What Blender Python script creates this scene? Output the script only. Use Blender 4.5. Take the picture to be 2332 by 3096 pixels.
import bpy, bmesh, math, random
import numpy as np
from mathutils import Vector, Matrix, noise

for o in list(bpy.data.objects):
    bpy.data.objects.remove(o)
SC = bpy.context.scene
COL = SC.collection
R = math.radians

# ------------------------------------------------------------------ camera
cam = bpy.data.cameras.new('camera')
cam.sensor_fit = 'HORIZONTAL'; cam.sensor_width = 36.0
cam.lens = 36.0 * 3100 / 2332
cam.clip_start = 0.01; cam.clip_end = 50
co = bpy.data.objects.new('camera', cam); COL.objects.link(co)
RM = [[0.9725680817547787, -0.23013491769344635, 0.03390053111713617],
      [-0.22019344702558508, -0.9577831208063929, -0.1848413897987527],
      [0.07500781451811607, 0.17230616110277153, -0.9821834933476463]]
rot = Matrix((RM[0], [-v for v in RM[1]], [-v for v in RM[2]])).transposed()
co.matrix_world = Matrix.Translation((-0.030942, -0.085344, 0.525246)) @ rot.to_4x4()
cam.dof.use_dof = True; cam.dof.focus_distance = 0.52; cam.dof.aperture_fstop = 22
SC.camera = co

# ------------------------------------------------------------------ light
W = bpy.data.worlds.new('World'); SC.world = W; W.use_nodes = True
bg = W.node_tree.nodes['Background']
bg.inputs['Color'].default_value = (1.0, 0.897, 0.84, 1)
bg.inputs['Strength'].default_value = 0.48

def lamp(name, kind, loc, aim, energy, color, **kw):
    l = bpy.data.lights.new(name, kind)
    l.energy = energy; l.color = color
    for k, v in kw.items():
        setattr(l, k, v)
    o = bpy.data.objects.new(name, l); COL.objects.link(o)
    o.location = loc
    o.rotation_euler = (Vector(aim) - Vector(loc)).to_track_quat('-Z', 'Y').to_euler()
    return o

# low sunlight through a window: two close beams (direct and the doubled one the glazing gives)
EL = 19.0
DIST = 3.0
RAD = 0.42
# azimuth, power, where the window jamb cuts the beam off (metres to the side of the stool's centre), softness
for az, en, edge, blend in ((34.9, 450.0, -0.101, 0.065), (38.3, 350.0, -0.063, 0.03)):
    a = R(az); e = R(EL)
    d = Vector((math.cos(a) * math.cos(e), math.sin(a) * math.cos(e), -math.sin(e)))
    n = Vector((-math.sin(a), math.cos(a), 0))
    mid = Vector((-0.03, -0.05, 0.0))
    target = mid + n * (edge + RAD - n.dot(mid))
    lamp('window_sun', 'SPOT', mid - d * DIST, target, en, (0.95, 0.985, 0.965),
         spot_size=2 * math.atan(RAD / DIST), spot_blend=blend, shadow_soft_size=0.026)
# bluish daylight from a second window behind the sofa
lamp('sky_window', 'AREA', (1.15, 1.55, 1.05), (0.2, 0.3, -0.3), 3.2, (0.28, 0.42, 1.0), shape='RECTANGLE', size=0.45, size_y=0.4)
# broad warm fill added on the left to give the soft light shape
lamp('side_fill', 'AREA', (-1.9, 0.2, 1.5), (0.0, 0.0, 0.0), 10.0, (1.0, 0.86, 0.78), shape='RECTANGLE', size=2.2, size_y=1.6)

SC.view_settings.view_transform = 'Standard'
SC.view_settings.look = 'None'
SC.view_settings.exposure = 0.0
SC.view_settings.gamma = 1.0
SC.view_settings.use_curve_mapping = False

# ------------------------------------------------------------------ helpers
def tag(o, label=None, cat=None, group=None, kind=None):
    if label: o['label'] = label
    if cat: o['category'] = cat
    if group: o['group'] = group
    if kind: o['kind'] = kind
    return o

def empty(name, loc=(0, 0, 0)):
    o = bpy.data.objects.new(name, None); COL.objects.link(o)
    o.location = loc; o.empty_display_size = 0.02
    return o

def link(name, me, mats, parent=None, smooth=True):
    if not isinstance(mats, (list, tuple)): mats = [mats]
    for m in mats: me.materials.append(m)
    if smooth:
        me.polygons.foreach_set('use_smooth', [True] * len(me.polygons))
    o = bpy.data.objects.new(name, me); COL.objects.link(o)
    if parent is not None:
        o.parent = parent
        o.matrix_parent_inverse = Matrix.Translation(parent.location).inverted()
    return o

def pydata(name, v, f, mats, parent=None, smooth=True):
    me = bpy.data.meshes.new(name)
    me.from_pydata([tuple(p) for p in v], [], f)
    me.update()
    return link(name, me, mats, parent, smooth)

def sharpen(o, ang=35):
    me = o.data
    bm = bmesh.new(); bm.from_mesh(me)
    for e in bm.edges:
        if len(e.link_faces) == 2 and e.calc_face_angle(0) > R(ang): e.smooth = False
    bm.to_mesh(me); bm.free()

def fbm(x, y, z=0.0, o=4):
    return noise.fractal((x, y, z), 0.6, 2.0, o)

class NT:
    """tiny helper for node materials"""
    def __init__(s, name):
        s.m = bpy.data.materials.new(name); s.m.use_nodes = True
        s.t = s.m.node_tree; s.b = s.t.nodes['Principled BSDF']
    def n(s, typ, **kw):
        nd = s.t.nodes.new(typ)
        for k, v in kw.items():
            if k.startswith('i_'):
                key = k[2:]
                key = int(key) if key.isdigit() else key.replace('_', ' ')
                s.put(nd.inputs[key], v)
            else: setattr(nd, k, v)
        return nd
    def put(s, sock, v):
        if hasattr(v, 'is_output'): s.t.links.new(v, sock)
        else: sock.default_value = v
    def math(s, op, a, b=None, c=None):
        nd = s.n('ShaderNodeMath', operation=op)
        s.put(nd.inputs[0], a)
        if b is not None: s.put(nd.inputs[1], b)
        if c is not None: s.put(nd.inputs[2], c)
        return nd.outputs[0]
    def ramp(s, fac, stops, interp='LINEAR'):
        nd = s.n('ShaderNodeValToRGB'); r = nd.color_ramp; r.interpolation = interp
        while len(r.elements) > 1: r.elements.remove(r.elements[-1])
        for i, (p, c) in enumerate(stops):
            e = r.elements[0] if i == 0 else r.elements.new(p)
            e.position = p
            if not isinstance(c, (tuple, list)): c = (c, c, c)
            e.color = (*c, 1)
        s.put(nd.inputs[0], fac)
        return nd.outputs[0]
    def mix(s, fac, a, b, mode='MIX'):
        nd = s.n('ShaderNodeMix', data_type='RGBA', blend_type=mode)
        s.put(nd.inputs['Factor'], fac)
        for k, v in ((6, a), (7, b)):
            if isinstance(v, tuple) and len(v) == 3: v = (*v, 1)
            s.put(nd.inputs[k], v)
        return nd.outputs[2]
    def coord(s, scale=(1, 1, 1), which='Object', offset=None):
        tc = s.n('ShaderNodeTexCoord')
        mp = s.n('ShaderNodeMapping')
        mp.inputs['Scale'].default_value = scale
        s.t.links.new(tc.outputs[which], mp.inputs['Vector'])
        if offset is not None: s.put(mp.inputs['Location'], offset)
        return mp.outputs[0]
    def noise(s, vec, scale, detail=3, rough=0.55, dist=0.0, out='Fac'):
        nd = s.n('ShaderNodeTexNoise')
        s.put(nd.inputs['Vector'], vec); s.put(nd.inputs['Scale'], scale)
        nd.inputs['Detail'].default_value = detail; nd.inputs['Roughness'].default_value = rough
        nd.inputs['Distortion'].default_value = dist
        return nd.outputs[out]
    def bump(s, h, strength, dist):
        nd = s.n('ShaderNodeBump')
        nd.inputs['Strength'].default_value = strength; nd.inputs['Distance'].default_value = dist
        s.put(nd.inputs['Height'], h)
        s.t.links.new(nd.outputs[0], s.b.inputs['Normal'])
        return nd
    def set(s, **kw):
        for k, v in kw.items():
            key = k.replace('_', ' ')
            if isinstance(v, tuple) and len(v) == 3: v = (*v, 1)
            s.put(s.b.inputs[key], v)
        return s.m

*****

--- Problem to work on ---
Show the data once more, exactly as it was written.

--- Reply to the exercise ---
What Blender Python script creates this scene? Output the script only. Use Blender 4.5. Take the picture to be 2332 by 3096 pixels.
import bpy, bmesh, math, random
import numpy as np
from mathutils import Vector, Matrix, noise

for o in list(bpy.data.objects):
    bpy.data.objects.remove(o)
SC = bpy.context.scene
COL = SC.collection
R = math.radians

# ------------------------------------------------------------------ camera
cam = bpy.data.cameras.new('camera')
cam.sensor_fit = 'HORIZONTAL'; cam.sensor_width = 36.0
cam.lens = 36.0 * 3100 / 2332
cam.clip_start = 0.01; cam.clip_end = 50
co = bpy.data.objects.new('camera', cam); COL.objects.link(co)
RM = [[0.9725680817547787, -0.23013491769344635, 0.03390053111713617],
      [-0.22019344702558508, -0.9577831208063929, -0.1848413897987527],
      [0.07500781451811607, 0.17230616110277153, -0.9821834933476463]]
rot = Matrix((RM[0], [-v for v in RM[1]], [-v for v in RM[2]])).transposed()
co.matrix_world = Matrix.Translation((-0.030942, -0.085344, 0.525246)) @ rot.to_4x4()
cam.dof.use_dof = True; cam.dof.focus_distance = 0.52; cam.dof.aperture_fstop = 22
SC.camera = co

# ------------------------------------------------------------------ light
W = bpy.data.worlds.new('World'); SC.world = W; W.use_nodes = True
bg = W.node_tree.nodes['Background']
bg.inputs['Color'].default_value = (1.0, 0.897, 0.84, 1)
bg.inputs['Strength'].default_value = 0.48

def lamp(name, kind, loc, aim, energy, color, **kw):
    l = bpy.data.lights.new(name, kind)
    l.energy = energy; l.color = color
    for k, v in kw.items():
        setattr(l, k, v)
    o = bpy.data.objects.new(name, l); COL.objects.link(o)
    o.location = loc
    o.rotation_euler = (Vector(aim) - Vector(loc)).to_track_quat('-Z', 'Y').to_euler()
    return o

# low sunlight through a window: two close beams (direct and the doubled one the glazing gives)
EL = 19.0
DIST = 3.0
RAD = 0.42
# azimuth, power, where the window jamb cuts the beam off (metres to the side of the stool's centre), softness
for az, en, edge, blend in ((34.9, 450.0, -0.101, 0.065), (38.3, 350.0, -0.063, 0.03)):
    a = R(az); e = R(EL)
    d = Vector((math.cos(a) * math.cos(e), math.sin(a) * math.cos(e), -math.sin(e)))
    n = Vector((-math.sin(a), math.cos(a), 0))
    mid = Vector((-0.03, -0.05, 0.0))
    target = mid + n * (edge + RAD - n.dot(mid))
    lamp('window_sun', 'SPOT', mid - d * DIST, target, en, (0.95, 0.985, 0.965),
         spot_size=2 * math.atan(RAD / DIST), spot_blend=blend, shadow_soft_size=0.026)
# bluish daylight from a second window behind the sofa
lamp('sky_window', 'AREA', (1.15, 1.55, 1.05), (0.2, 0.3, -0.3), 3.2, (0.28, 0.42, 1.0), shape='RECTANGLE', size=0.45, size_y=0.4)
# broad warm fill added on the left to give the soft light shape
lamp('side_fill', 'AREA', (-1.9, 0.2, 1.5), (0.0, 0.0, 0.0), 10.0, (1.0, 0.86, 0.78), shape='RECTANGLE', size=2.2, size_y=1.6)

SC.view_settings.view_transform = 'Standard'
SC.view_settings.look = 'None'
SC.view_settings.exposure = 0.0
SC.view_settings.gamma = 1.0
SC.view_settings.use_curve_mapping = False

# ------------------------------------------------------------------ helpers
def tag(o, label=None, cat=None, group=None, kind=None):
    if label: o['label'] = label
    if cat: o['category'] = cat
    if group: o['group'] = group
    if kind: o['kind'] = kind
    return o

def empty(name, loc=(0, 0, 0)):
    o = bpy.data.objects.new(name, None); COL.objects.link(o)
    o.location = loc; o.empty_display_size = 0.02
    return o

def link(name, me, mats, parent=None, smooth=True):
    if not isinstance(mats, (list, tuple)): mats = [mats]
    for m in mats: me.materials.append(m)
    if smooth:
        me.polygons.foreach_set('use_smooth', [True] * len(me.polygons))
    o = bpy.data.objects.new(name, me); COL.objects.link(o)
    if parent is not None:
        o.parent = parent
        o.matrix_parent_inverse = Matrix.Translation(parent.location).inverted()
    return o

def pydata(name, v, f, mats, parent=None, smooth=True):
    me = bpy.data.meshes.new(name)
    me.from_pydata([tuple(p) for p in v], [], f)
    me.update()
    return link(name, me, mats, parent, smooth)

def sharpen(o, ang=35):
    me = o.data
    bm = bmesh.new(); bm.from_mesh(me)
    for e in bm.edges:
        if len(e.link_faces) == 2 and e.calc_face_angle(0) > R(ang): e.smooth = False
    bm.to_mesh(me); bm.free()

def fbm(x, y, z=0.0, o=4):
    return noise.fractal((x, y, z), 0.6, 2.0, o)

class NT:
    """tiny helper for node materials"""
    def __init__(s, name):
        s.m = bpy.data.materials.new(name); s.m.use_nodes = True
        s.t = s.m.node_tree; s.b = s.t.nodes['Principled BSDF']
    def n(s, typ, **kw):
        nd = s.t.nodes.new(typ)
        for k, v in kw.items():
            if k.startswith('i_'):
                key = k[2:]
                key = int(key) if key.isdigit() else key.replace('_', ' ')
                s.put(nd.inputs[key], v)
            else: setattr(nd, k, v)
        return nd
    def put(s, sock, v):
        if hasattr(v, 'is_output'): s.t.links.new(v, sock)
        else: sock.default_value = v
    def math(s, op, a, b=None, c=None):
        nd = s.n('ShaderNodeMath', operation=op)
        s.put(nd.inputs[0], a)
        if b is not None: s.put(nd.inputs[1], b)
        if c is not None: s.put(nd.inputs[2], c)
        return nd.outputs[0]
    def ramp(s, fac, stops, interp='LINEAR'):
        nd = s.n('ShaderNodeValToRGB'); r = nd.color_ramp; r.interpolation = interp
        while len(r.elements) > 1: r.elements.remove(r.elements[-1])
        for i, (p, c) in enumerate(stops):
            e = r.elements[0] if i == 0 else r.elements.new(p)
            e.position = p
            if not isinstance(c, (tuple, list)): c = (c, c, c)
            e.color = (*c, 1)
        s.put(nd.inputs[0], fac)
        return nd.outputs[0]
    def mix(s, fac, a, b, mode='MIX'):
        nd = s.n('ShaderNodeMix', data_type='RGBA', blend_type=mode)
        s.put(nd.inputs['Factor'], fac)
        for k, v in ((6, a), (7, b)):
            if isinstance(v, tuple) and len(v) == 3: v = (*v, 1)
            s.put(nd.inputs[k], v)
        return nd.outputs[2]
    def coord(s, scale=(1, 1, 1), which='Object', offset=None):
        tc = s.n('ShaderNodeTexCoord')
        mp = s.n('ShaderNodeMapping')
        mp.inputs['Scale'].default_value = scale
        s.t.links.new(tc.outputs[which], mp.inputs['Vector'])
        if offset is not None: s.put(mp.inputs['Location'], offset)
        return mp.outputs[0]
    def noise(s, vec, scale, detail=3, rough=0.55, dist=0.0, out='Fac'):
        nd = s.n('ShaderNodeTexNoise')
        s.put(nd.inputs['Vector'], vec); s.put(nd.inputs['Scale'], scale)
        nd.inputs['Detail'].default_value = detail; nd.inputs['Roughness'].default_value = rough
        nd.inputs['Distortion'].default_value = dist
        return nd.outputs[out]
    def bump(s, h, strength, dist):
        nd = s.n('ShaderNodeBump')
        nd.inputs['Strength'].default_value = strength; nd.inputs['Distance'].default_value = dist
        s.put(nd.inputs['Height'], h)
        s.t.links.new(nd.outputs[0], s.b.inputs['Normal'])
        return nd
    def set(s, **kw):
        for k, v in kw.items():
            key = k.replace('_', ' ')
            if isinstance(v, tuple) and len(v) == 3: v = (*v, 1)
            s.put(s.b.inputs[key], v)
        return s.m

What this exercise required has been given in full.